Addressable advertising (according to the news item) is all about being able to target different TV ads to different people based on their household. Essentially, two different people can be watching the same episode of Desperate Housewives but get different ads based off of where they live and what the advertiser knows about the people in that household.

Granted, addressable advertising doesn’t sound as powerful as contextual advertising, but by the sounds of this news item, it’s something the industry feels might solve some of its recent woes.

"The issue is an especially pressing one since marketers are increasingly frustrated by TV’s waning influence. But the research supporting addressable advertising is encouraging. Results released in April by Comcast Spotlight and Starcom MediaVest Group‘s (SMG) test market in Huntsville, Ala., with TV spots from General Motors, Discover Card, Procter & Gamble and others found that homes receiving addressable advertising tuned away from those ads 38% less than those without it."
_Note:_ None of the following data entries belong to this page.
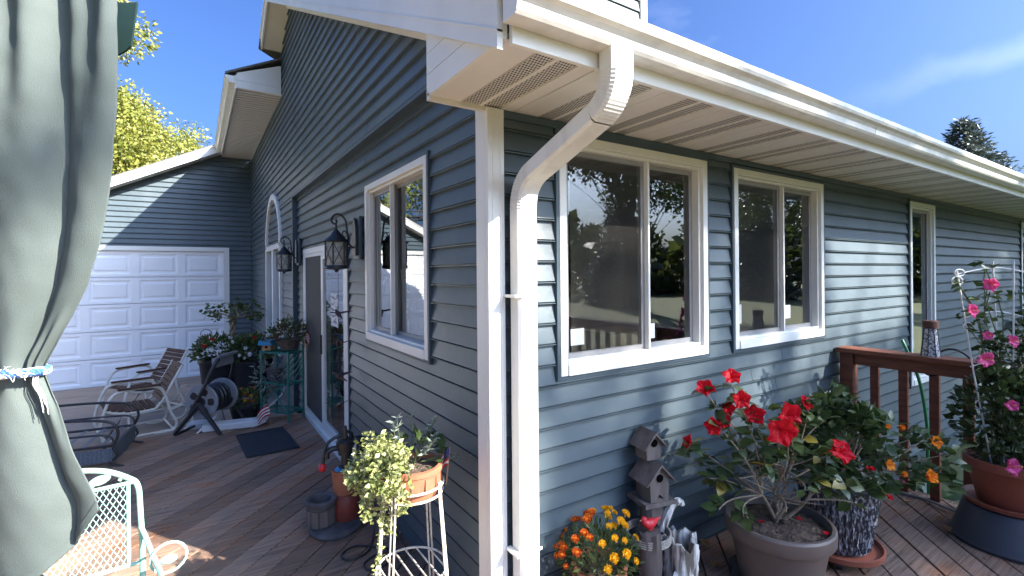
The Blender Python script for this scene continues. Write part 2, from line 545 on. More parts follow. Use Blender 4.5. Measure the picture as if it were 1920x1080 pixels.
def smooth_path(pts, n=6, closed=False):
    P = [Vector(p) for p in pts]
    L = len(P)
    out = []
    rngi = range(L if closed else L - 1)
    for i in rngi:
        if closed:
            p0, p1, p2, p3 = P[i - 1], P[i], P[(i + 1) % L], P[(i + 2) % L]
        else:
            p0, p1, p2, p3 = P[max(i - 1, 0)], P[i], P[i + 1], P[min(i + 2, L - 1)]
        for k in range(n):
            t = k / n
            out.append(.5 * ((2 * p1) + (p2 - p0) * t + (2 * p0 - 5 * p1 + 4 * p2 - p3) * t * t + (3 * p1 - p0 - 3 * p2 + p3) * t ** 3))
    if not closed:
        out.append(P[-1])
    return out

def clip_poly(poly, x0, x1, y0, y1):
    for ax, lim, sgn in ((0, x0, 1), (0, x1, -1), (1, y0, 1), (1, y1, -1)):
        out = []
        for i in range(len(poly)):
            a, b = poly[i], poly[(i + 1) % len(poly)]
            da, db = (a[ax] - lim) * sgn, (b[ax] - lim) * sgn
            if da >= 0:
                out.append(a)
            if (da > 0 > db) or (da < 0 < db):
                t = da / (da - db)
                out.append((a[0] + (b[0] - a[0]) * t, a[1] + (b[1] - a[1]) * t))
        poly = out
        if not poly:
            return []
    return poly

# ------------------------------------------------------------------ ground, patio, deck
g = MB()
n = 40
for i in range(n + 1):
    for j in range(n + 1):
        g.v.append((-400 + 800 * i / n, -400 + 800 * j / n, -.75))
for i in range(n):
    for j in range(n):
        k = i * (n + 1) + j
        g.face((k, k + n + 1, k + n + 2, k + 1))
g.build('lawn', M['lawn'], kind='structure')

DZ = -.02
def patio_z(y):
    return -.06 - .07 * (y - 4.45)
patio = thing('patio', 'tan concrete patio sloping from the deck to the garage door', 'patio', kind='structure')
ys = [4.49, 5.35, 6.3, 7.6, 9.0, 10.44]
xs = [-15.0, -11.0, -7.0, -5.2, -3.6, -2.0, -.9, -.12]  # slabs left of the garage are added to bounce warm light
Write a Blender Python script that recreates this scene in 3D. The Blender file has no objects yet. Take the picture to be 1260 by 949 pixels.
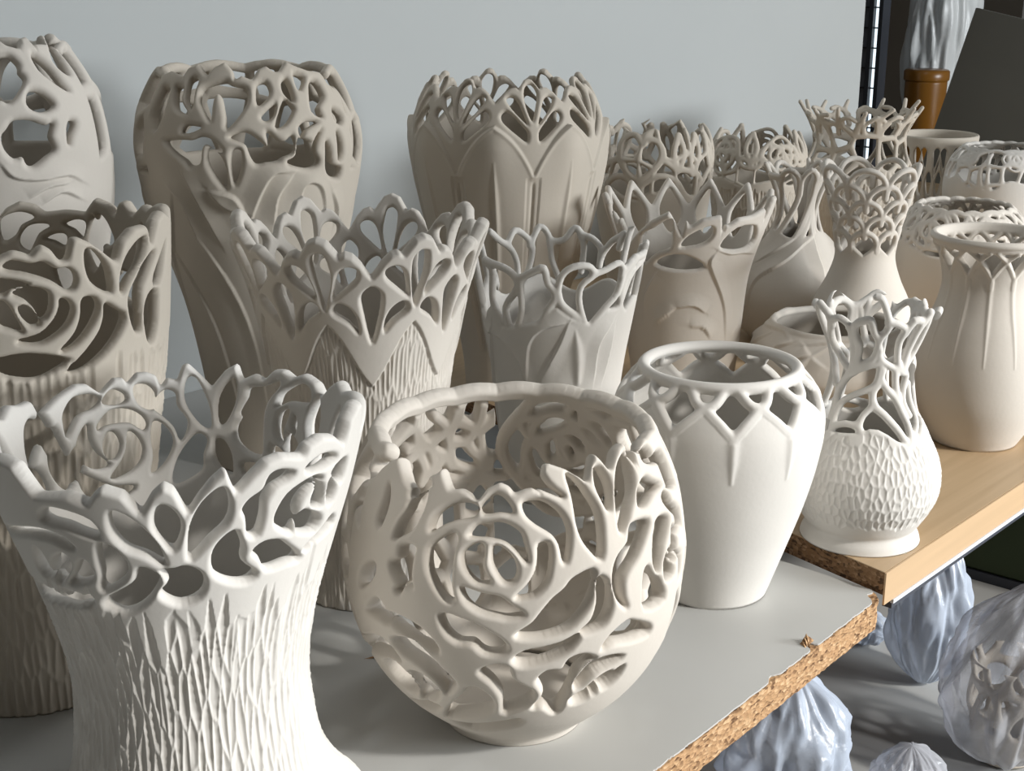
import bpy, bmesh, math, random
import numpy as np
from mathutils import Vector, noise, Matrix

C = bpy.context.scene
COL = C.collection
# ---------------------------------------------------------------- camera
cam = bpy.data.cameras.new('camera'); cam_o = bpy.data.objects.new('camera', cam); COL.objects.link(cam_o)
cam.lens = 36*1700/1260; cam.sensor_width = 36; cam.clip_start = .02; cam.clip_end = 60
cam_o.location = (0, 0, .5)
cam_o.rotation_euler = (math.radians(90-17), 0, math.radians(42-90))
C.camera = cam_o
# ---------------------------------------------------------------- world, light, exposure
C.view_settings.view_transform = 'Standard'; C.view_settings.look = 'None'
C.view_settings.exposure = 0.66; C.view_settings.gamma = 1.0; C.view_settings.use_curve_mapping = False
wd = bpy.data.worlds.new('room_light'); C.world = wd; wd.use_nodes = True
bg = wd.node_tree.nodes['Background']; bg.inputs[0].default_value = (1.0, .95, .86, 1); bg.inputs[1].default_value = .04
def area(name, loc, target, sx, sy, power, col):
    l = bpy.data.lights.new(name, 'AREA'); l.shape = 'RECTANGLE'; l.size = sx; l.size_y = sy; l.energy = power; l.color = col
    o = bpy.data.objects.new(name, l); COL.objects.link(o); o.location = loc
    d = Vector(target)-Vector(loc); o.rotation_euler = d.to_track_quat('-Z', 'Y').to_euler()
    return o
# low daylight through the window behind the camera: an added unseen slab keeps the beam off the back row
area('window_daylight', (1.9, -4.0, 2.96), (.75, .57, .1), .38, .38, 168, (1.0, .97, .92))
# broad soft daylight from the room's other window, to the right
area('side_window_daylight', (2.7, -2.6, .80), (1.0, 1.0, .35), 1.9, .75, 100, (.93, .97, 1.0))
area('overhead_fill', (1.1, .75, 2.1), (1.1, 1.0, 0), 1.5, .3, 4, (.95, .98, 1.0))  # added soft overhead fill for the upper wall, not a lamp of the room
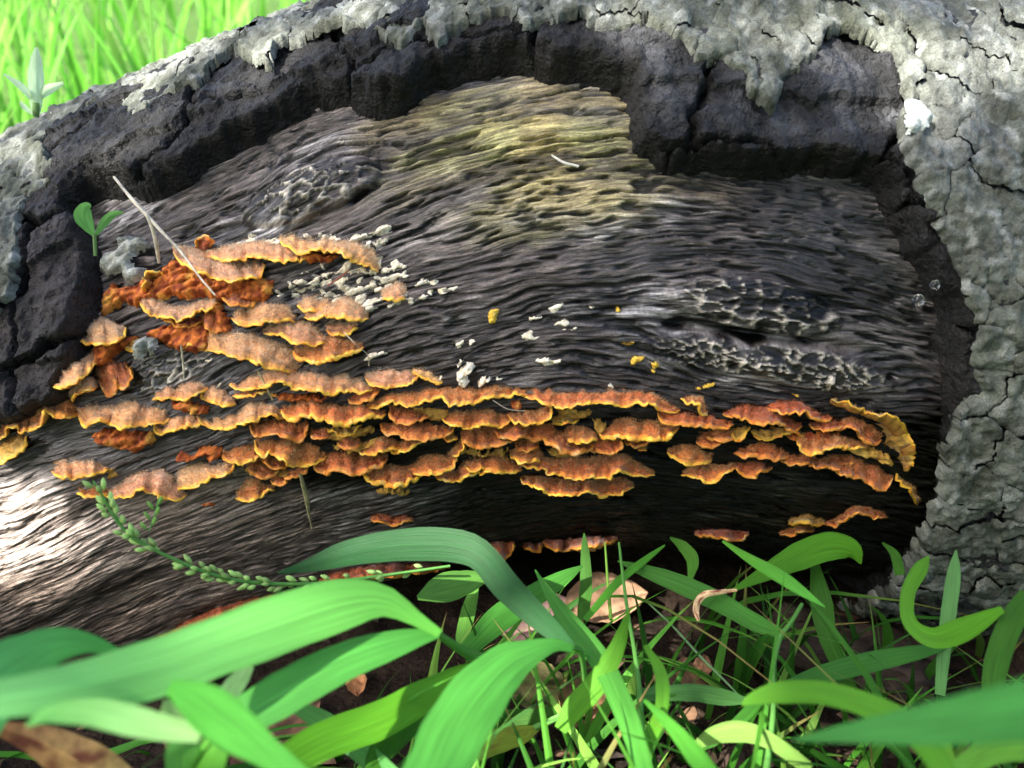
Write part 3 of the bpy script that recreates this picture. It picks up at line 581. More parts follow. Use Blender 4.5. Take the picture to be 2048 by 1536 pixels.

A company I have been following for quite some time, Spot Runner, has been in this game for some time:

"In the meantime, some advertisers are flocking to what may be the only form of national addressable advertising on the market. Spot Runner, a local television advertising firm in Los Angeles, is helping advertisers adopt addressable advertising on the local level through national buys. The company did so last year when Warner Independent Pictures released The Painted Veil. It targeted ads for the art house film to mature female viewers in the 18 specific neighborhoods where the movies were playing. Gus Warren, VP of strategic partnerships at Spot Runner, said even without set-top box capability, Spot Runner can target as few as 500 homes with the right commercial."

In the end, it’s still following along the lines of disruption and I’m getting more and more skeptical of the viability to bank on this as the future of advertising as adoption towards TiVo, PVRs and even Podcasting (or any other on-demand media) continues to grow.

So, the good news is that they know where you live and they know what you like. But, that’s also the bad news.

Don’t discount the marketing prowess of serendipity.